_Extracted data_
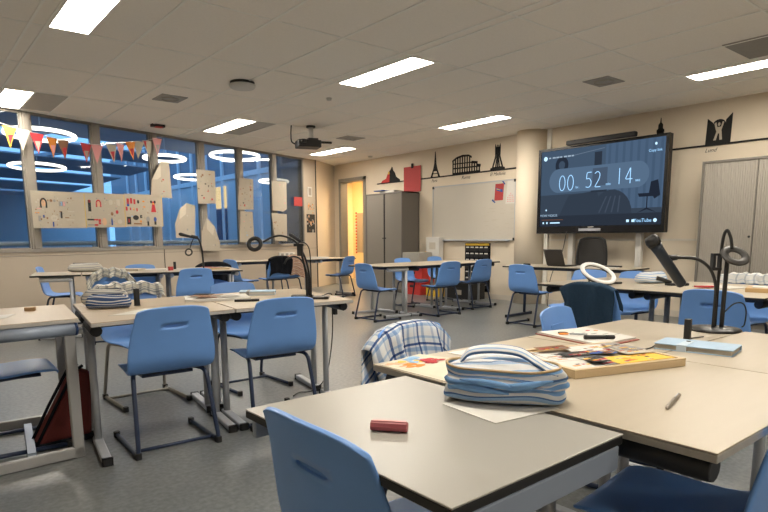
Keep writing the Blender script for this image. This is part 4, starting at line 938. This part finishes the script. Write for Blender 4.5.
# small folds of cloth along the front
o = b.build('folds', parent=t)
def sheet(name, label, cat, pts, z=ZT+.001, th=.0012, ma=None, group=None):
    b = mk(ma or M_paper); b.prism(pts, z, z+th); return tag(b.build(name), label, cat, group)
sheet('paper', 'white paper lying under the big striped pouch', 'paper', [(1.005,1.0),(.985,.815),(1.19,.79),(1.24,.97)], th=.0012)
sheet('paper', 'small blank paper behind the big striped pouch', 'paper', [(1.48,1.45),(1.50,1.30),(1.65,1.32),(1.62,1.45)])
t = thing('map_sheet', 'cream sheet with blue and red map shapes at the corner of the near island', 'map', (1.30,1.38,ZT+.001))
b = mk(mat('map_paper', (.66,.60,.48), .85, var=.06, scale=14)); b.prism([(1.172-1.30,1.455-1.38),(1.175-1.30,1.15-1.38),(1.43-1.30,1.35-1.38),(1.39-1.30,1.50-1.38)], 0, .0014); b.build('paper', parent=t)
rnd = random.Random(12)
for col, cx, cy, n in (('lblue',.015,.055,9), ('red',.045,.005,16), ('orange',-.06,-.02,5), ('yellow',-.02,.03,4), ('skin',-.075,.03,5)):
    b = mk(M_col[col])
    for k in range(n):
        x, y = cx+rnd.uniform(-.035,.035), cy+rnd.uniform(-.03,.03); a0 = rnd.uniform(.010,.024)
        b.prism([(x+a0*rnd.uniform(.6,1.2)*cos(q), y+a0*rnd.uniform(.5,1)*sin(q)) for q in (2*pi*j/8 for j in range(8))], .0015+.0002*k, .0019+.0002*k)
    b.build('printed_shapes', parent=t)
t = thing('glue_stick', 'small red stick lying on the white desk', 'stick', (.775,.93,ZT), atan2(-.06,.05))
b = mk(mat('dark_pink', (.42,.10,.11), .45)); b.rings([[(x,.0115*cos(2*pi*k/8)*q,.0115+.0115*sin(2*pi*k/8)*q) for k in range(8)] for x, q in ((-.040,.9),(-.038,1),(.038,1),(.040,.9))], smooth=False); b.build('barrel', parent=t)
b = mk(M_col['pink']); b.box((-.036,-.004,.0228), (.036,.004,.0236)); b.build('paper_band', parent=t)
t = thing('pen', 'metal pen lying alone on the right hand desk', 'pen', (1.45,.64,ZT), atan2(.04,.16))
b = mk(mat('brushed_metal', (.34,.30,.25), .3, metal=.7)); b.tube([(-.075,0,.0048),(-.064,0,.0048),(.075,0,.0048)], [.0025,.0048,.0046], 10); b.build('barrel', parent=t)
b = mk(M_silver); b.box((.02,-.001,.0092), (.07,.001,.0108)); b.build('clip', parent=t)
# wooden tray with leaflets
M_pine = MATS.get('pine')
t = thing('wooden_board', 'wooden board covered with colourful leaflets beside the striped pouch', 'board', (1.74,1.03,ZT), radians(-17))
b = mk(wood_mat('pine', (.68,.52,.31), (.60,.44,.25), 3, 40)); b.box((-.22,-.165,0), (.22,.165,.020)); b.build('board', parent=t, bevel=.002)
b = mk(MATS['pine'])
for A, B in (((-.22,-.165,.020),(.22,-.150,.026)), ((-.22,.150,.020),(.22,.165,.026)), ((-.22,-.15,.020),(-.205,.15,.026)), ((.205,-.15,.020),(.22,.15,.026))): b.box(A, B)
b.build('rim', parent=t)
LF = [('paper',[(-.20,-.14),(-.05,-.14),(-.02,.05),(-.19,.09)]), ('paper',[(-.18,-.03),(-.06,-.04),(-.05,.10),(-.16,.13)]), ('grey',[(-.08,-.14),(.03,-.12),(.0,.0),(-.09,.0)]), ('yellow',[(-.03,-.145),(.20,-.14),(.19,-.05),(-.02,-.05)]),
      ('paper',[(-.05,.02),(.12,.0),(.15,.14),(-.03,.14)]), ('black',[(-.12,.0),(.05,-.01),(.03,.05),(-.10,.06)]), ('blue',[(-.02,.0),(.07,-.03),(.09,.01),(.01,.04)]), ('pale',[(.08,-.06),(.20,-.06),(.19,.06),(.10,.05)]), ('grey',[(.10,.0),(.2,-.02),(.19,.12),(.13,.12)]), ('black',[(-.11,-.12),(-.05,-.13),(-.03,-.05),(-.09,-.05)]), ('brown',[(-.15,.09),(-.03,.08),(-.02,.14),(-.14,.14)])]
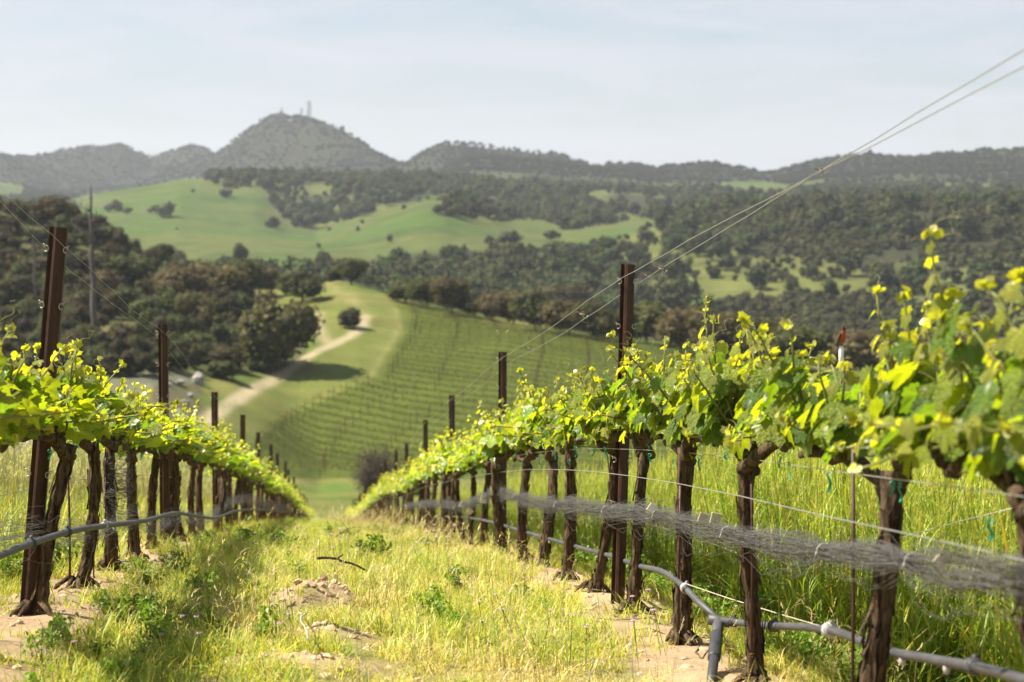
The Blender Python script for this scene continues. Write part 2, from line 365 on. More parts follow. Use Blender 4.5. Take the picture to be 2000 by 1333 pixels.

_Aim of the task_
Write out the entries above verbatim; the pictures do not belong in your copy.

_Reply to the exercise_
Keep writing the Blender script for this image. This is part 4, starting at line 938. This part finishes the script. Write for Blender 4.5.
# small folds of cloth along the front
o = b.build('folds', parent=t)
def sheet(name, label, cat, pts, z=ZT+.001, th=.0012, ma=None, group=None):
    b = mk(ma or M_paper); b.prism(pts, z, z+th); return tag(b.build(name), label, cat, group)
sheet('paper', 'white paper lying under the big striped pouch', 'paper', [(1.005,1.0),(.985,.815),(1.19,.79),(1.24,.97)], th=.0012)
sheet('paper', 'small blank paper behind the big striped pouch', 'paper', [(1.48,1.45),(1.50,1.30),(1.65,1.32),(1.62,1.45)])
t = thing('map_sheet', 'cream sheet with blue and red map shapes at the corner of the near island', 'map', (1.30,1.38,ZT+.001))
b = mk(mat('map_paper', (.66,.60,.48), .85, var=.06, scale=14)); b.prism([(1.172-1.30,1.455-1.38),(1.175-1.30,1.15-1.38),(1.43-1.30,1.35-1.38),(1.39-1.30,1.50-1.38)], 0, .0014); b.build('paper', parent=t)
rnd = random.Random(12)
for col, cx, cy, n in (('lblue',.015,.055,9), ('red',.045,.005,16), ('orange',-.06,-.02,5), ('yellow',-.02,.03,4), ('skin',-.075,.03,5)):
    b = mk(M_col[col])
    for k in range(n):
        x, y = cx+rnd.uniform(-.035,.035), cy+rnd.uniform(-.03,.03); a0 = rnd.uniform(.010,.024)
        b.prism([(x+a0*rnd.uniform(.6,1.2)*cos(q), y+a0*rnd.uniform(.5,1)*sin(q)) for q in (2*pi*j/8 for j in range(8))], .0015+.0002*k, .0019+.0002*k)
    b.build('printed_shapes', parent=t)
t = thing('glue_stick', 'small red stick lying on the white desk', 'stick', (.775,.93,ZT), atan2(-.06,.05))
b = mk(mat('dark_pink', (.42,.10,.11), .45)); b.rings([[(x,.0115*cos(2*pi*k/8)*q,.0115+.0115*sin(2*pi*k/8)*q) for k in range(8)] for x, q in ((-.040,.9),(-.038,1),(.038,1),(.040,.9))], smooth=False); b.build('barrel', parent=t)
b = mk(M_col['pink']); b.box((-.036,-.004,.0228), (.036,.004,.0236)); b.build('paper_band', parent=t)
t = thing('pen', 'metal pen lying alone on the right hand desk', 'pen', (1.45,.64,ZT), atan2(.04,.16))
b = mk(mat('brushed_metal', (.34,.30,.25), .3, metal=.7)); b.tube([(-.075,0,.0048),(-.064,0,.0048),(.075,0,.0048)], [.0025,.0048,.0046], 10); b.build('barrel', parent=t)
b = mk(M_silver); b.box((.02,-.001,.0092), (.07,.001,.0108)); b.build('clip', parent=t)
# wooden tray with leaflets
M_pine = MATS.get('pine')
t = thing('wooden_board', 'wooden board covered with colourful leaflets beside the striped pouch', 'board', (1.74,1.03,ZT), radians(-17))
b = mk(wood_mat('pine', (.68,.52,.31), (.60,.44,.25), 3, 40)); b.box((-.22,-.165,0), (.22,.165,.020)); b.build('board', parent=t, bevel=.002)
b = mk(MATS['pine'])
for A, B in (((-.22,-.165,.020),(.22,-.150,.026)), ((-.22,.150,.020),(.22,.165,.026)), ((-.22,-.15,.020),(-.205,.15,.026)), ((.205,-.15,.020),(.22,.15,.026))): b.box(A, B)
b.build('rim', parent=t)
LF = [('paper',[(-.20,-.14),(-.05,-.14),(-.02,.05),(-.19,.09)]), ('paper',[(-.18,-.03),(-.06,-.04),(-.05,.10),(-.16,.13)]), ('grey',[(-.08,-.14),(.03,-.12),(.0,.0),(-.09,.0)]), ('yellow',[(-.03,-.145),(.20,-.14),(.19,-.05),(-.02,-.05)]),
      ('paper',[(-.05,.02),(.12,.0),(.15,.14),(-.03,.14)]), ('black',[(-.12,.0),(.05,-.01),(.03,.05),(-.10,.06)]), ('blue',[(-.02,.0),(.07,-.03),(.09,.01),(.01,.04)]), ('pale',[(.08,-.06),(.20,-.06),(.19,.06),(.10,.05)]), ('grey',[(.10,.0),(.2,-.02),(.19,.12),(.13,.12)]), ('black',[(-.11,-.12),(-.05,-.13),(-.03,-.05),(-.09,-.05)]), ('brown',[(-.15,.09),(-.03,.08),(-.02,.14),(-.14,.14)])]
The Blender Python script for this scene continues. Write part 2, from line 365 on. More parts follow. Use Blender 4.5. Take the picture to be 2000 by 1333 pixels.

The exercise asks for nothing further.